FAILED FASHION BRANDS GRANTED SECOND CHANCE
COLLAPSED up-market fashion chains Rhodes & Beckett and Herringbone have been sold as part of a management buyout backed by a Hong Kong-based private equity house.
It marks a rare positive development for a clothing, footwear and apparel sector struggling from a spate of failures in recent months.
Cor Cordis, the administrator to the twin failed menswear stores, has announced both brands will survive, as will the jobs of employees at the retailers.
The buyer is Black Bear Holdings, headed by Michel Boutin, who is brand director for the retailers and backed by private equity house AO Capital.
Based in Hong Kong, AO is an investment banking business focused on early stage venture investments.
It has interests in retail and, according to its website, “specialises in acquisitions of distressed assets in order to realise potential value and growth through active partnership with management and operational expertise”.
It means German luxury apparel maker van Laack is relinquishing its exclusive rights to the Rhodes & Beckett and Herringbone brands in Australia after a long stint.
In 2009, van Laack bought Herringbone from administrators and in 2012 it bought Rhodes & Beckett.

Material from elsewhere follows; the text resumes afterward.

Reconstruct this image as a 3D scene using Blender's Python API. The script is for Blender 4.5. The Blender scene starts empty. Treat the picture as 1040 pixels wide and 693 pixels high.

Negotiations remain ongoing with landlords of the 15 remaining Rhodes & Beckett and Herringbone stores, which ultimately will determine the new store footprint.
As a precursor to the sale, eight Rhodes & Beckett concessions were closed at Myer outlets.
It comes as Rhodes & Beckett and Herringbone run extensive stocktaking sales across their remaining stores, offering discounts as deep as 80 per cent.
A relaunch of Rhodes & Beckett and Herringbone is expected later this year, with the brands to be resuscitated both in Australia and internationally.